I think the idea of being less wasteful can also be extended to the overall trip. Taking flights for three separate weekend trips is wasteful compared to flying somewhere and staying a week. Longer and slower travel can thus reduce the overall waste level if you average out your impact across all travel days.

7. Compensating your emissions

Finally, it is possible to offset the CO2 emissions of your trip. Such offsets will pay for, say, having trees planted or solar panels installed. You’ve surely heard of such offsetting initiatives, though they are not without some controversy, as it’s hard to say for sure how effective the offsets are.

Personally, I now feel it may be better to choose companies that have pledged to offset CO2 emissions for every customer across the board rather than to leave it up to the individual to do it.
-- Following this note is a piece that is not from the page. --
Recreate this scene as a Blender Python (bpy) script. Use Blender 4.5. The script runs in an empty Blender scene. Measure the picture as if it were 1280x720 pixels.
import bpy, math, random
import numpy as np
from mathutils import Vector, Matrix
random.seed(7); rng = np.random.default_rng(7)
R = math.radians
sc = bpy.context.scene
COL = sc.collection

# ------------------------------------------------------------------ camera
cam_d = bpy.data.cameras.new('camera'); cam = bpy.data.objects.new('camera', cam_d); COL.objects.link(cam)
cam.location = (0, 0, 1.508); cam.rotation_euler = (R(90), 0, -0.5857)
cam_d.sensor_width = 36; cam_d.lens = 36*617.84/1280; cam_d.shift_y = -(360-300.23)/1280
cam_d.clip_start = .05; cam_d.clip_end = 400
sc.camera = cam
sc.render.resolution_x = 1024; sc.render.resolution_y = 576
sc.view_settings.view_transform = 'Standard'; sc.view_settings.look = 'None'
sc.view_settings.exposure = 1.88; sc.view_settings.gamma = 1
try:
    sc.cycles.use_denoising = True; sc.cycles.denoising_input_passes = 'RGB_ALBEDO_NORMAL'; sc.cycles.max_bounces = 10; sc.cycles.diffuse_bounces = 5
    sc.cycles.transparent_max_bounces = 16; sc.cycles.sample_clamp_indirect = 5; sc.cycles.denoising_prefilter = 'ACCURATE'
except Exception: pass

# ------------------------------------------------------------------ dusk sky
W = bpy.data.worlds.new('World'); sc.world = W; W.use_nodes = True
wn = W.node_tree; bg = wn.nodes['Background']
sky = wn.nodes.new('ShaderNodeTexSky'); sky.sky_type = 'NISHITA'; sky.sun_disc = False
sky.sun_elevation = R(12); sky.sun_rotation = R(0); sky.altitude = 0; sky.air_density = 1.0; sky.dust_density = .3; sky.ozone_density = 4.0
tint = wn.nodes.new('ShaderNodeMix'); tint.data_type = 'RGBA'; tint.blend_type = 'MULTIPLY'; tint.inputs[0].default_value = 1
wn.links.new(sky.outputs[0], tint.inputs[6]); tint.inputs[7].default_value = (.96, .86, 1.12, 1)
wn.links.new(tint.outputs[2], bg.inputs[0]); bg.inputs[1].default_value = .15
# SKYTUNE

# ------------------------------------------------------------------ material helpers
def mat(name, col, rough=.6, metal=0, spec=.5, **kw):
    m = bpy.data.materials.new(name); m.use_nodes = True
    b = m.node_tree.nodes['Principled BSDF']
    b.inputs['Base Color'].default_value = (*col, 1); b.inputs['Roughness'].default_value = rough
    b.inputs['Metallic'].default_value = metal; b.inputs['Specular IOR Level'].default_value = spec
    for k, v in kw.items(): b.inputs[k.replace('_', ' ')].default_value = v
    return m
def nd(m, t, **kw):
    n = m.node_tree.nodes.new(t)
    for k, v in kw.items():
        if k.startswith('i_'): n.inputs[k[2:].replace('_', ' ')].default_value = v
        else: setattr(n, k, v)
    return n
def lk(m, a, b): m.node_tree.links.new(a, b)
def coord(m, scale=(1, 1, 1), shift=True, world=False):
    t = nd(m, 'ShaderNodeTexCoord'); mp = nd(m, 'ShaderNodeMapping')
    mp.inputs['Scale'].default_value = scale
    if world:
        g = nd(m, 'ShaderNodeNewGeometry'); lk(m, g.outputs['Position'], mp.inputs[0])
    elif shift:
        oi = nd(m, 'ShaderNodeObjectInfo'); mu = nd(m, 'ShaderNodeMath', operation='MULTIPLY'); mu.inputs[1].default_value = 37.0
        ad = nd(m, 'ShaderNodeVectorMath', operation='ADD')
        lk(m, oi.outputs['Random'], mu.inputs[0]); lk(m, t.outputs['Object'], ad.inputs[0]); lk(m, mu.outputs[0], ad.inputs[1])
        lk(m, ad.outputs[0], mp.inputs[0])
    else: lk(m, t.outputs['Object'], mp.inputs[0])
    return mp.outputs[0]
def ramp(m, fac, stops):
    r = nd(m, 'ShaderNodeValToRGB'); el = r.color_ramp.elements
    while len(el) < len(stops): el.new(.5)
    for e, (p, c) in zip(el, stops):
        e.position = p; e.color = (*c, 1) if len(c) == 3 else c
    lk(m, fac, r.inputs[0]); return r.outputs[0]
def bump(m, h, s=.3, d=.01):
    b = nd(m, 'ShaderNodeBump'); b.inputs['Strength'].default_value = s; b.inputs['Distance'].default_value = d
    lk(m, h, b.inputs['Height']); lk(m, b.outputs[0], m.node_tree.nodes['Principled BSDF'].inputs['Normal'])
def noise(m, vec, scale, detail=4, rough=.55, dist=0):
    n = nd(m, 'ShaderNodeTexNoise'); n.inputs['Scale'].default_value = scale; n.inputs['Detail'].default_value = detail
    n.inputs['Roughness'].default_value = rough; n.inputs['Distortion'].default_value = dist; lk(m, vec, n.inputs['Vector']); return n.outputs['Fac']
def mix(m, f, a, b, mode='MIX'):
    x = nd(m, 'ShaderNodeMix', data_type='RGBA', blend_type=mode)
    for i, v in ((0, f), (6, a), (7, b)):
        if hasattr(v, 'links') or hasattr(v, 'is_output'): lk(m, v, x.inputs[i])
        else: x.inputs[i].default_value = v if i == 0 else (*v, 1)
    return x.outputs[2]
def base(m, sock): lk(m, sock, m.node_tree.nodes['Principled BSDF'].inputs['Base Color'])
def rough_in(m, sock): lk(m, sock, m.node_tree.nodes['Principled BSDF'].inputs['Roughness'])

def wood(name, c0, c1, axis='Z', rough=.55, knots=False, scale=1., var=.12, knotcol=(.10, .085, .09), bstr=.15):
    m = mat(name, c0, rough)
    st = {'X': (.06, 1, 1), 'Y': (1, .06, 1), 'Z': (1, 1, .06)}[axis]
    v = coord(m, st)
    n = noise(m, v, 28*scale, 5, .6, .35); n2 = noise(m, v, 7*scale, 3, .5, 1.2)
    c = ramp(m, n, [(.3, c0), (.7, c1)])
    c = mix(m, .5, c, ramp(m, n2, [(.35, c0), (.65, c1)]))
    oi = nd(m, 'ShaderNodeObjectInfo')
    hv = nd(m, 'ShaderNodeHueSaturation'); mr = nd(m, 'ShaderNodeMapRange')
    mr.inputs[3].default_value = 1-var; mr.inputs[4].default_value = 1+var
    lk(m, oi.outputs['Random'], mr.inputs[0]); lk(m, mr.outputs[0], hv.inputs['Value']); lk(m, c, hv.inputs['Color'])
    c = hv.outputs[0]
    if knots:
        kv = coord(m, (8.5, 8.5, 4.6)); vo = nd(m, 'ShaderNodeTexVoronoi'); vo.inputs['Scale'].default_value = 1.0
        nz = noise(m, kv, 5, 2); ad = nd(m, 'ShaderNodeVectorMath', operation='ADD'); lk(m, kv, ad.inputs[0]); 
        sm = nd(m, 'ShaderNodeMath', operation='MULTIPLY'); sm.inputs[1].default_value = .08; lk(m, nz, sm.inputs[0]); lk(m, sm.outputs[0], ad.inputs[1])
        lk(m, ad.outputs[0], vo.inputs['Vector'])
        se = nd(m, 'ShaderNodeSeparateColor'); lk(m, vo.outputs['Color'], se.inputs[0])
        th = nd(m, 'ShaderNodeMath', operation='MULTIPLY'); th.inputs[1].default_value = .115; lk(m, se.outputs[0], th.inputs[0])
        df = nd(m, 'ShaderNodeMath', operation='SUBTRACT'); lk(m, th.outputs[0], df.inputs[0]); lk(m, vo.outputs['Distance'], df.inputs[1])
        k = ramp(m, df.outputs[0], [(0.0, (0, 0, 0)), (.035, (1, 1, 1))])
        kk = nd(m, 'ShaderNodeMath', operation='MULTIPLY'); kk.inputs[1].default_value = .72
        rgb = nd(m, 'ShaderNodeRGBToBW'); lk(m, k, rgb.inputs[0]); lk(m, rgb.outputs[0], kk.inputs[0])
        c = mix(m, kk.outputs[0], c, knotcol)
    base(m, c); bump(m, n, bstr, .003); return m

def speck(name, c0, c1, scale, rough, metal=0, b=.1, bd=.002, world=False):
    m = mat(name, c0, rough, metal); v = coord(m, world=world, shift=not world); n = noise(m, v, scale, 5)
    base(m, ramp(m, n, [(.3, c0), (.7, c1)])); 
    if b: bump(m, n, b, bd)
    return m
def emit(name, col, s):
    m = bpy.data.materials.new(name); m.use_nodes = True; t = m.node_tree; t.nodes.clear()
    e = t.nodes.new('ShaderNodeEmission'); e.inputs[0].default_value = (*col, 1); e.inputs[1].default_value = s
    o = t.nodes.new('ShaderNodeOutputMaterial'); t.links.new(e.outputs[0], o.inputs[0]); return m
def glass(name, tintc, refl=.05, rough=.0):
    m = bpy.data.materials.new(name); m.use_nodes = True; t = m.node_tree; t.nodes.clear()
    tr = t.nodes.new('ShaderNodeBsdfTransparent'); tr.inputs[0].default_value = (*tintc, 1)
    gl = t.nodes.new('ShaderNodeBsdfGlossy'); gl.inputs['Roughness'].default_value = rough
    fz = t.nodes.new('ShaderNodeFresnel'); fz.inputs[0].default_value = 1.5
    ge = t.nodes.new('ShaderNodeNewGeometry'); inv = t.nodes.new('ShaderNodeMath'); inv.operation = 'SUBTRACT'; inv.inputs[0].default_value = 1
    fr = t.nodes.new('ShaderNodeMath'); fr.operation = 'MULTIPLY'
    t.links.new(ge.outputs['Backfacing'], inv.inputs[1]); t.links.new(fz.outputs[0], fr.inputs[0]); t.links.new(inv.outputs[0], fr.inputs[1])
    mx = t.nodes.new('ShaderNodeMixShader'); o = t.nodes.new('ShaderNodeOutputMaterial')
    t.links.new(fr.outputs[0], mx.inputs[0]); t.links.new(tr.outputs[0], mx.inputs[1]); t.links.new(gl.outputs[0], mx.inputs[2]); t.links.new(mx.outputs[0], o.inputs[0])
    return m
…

There are also some more direct ways to compensate for emissions in your own life. It’s already quite easy to choose to eat less meat, choose electricity for your home from renewable sources, or support charities actively working on nature conservation. 

When it comes to election time, you can choose to vote for political parties that support strong environmental policies—possibly the best ‘offset’ you can make.

A sustainable future for travel?

All in all, I think just in the past five years, there has been so much progress in sustainability. 

Expecting every traveller to be a complete purist when it comes to their travel impact is probably not so realistic. Unless you choose to walk the Earth and never use a vehicle of any kind, it’s hard to do everything 100% sustainably. But I do think each traveller making small changes and more mindful choices can have a big impact taken together, which also give the right kind of signals to companies and governments with bigger levers to pull.

Everyone can help out by choosing lower-impact forms of travel that are better for the planet, better for the destination and often more fun too!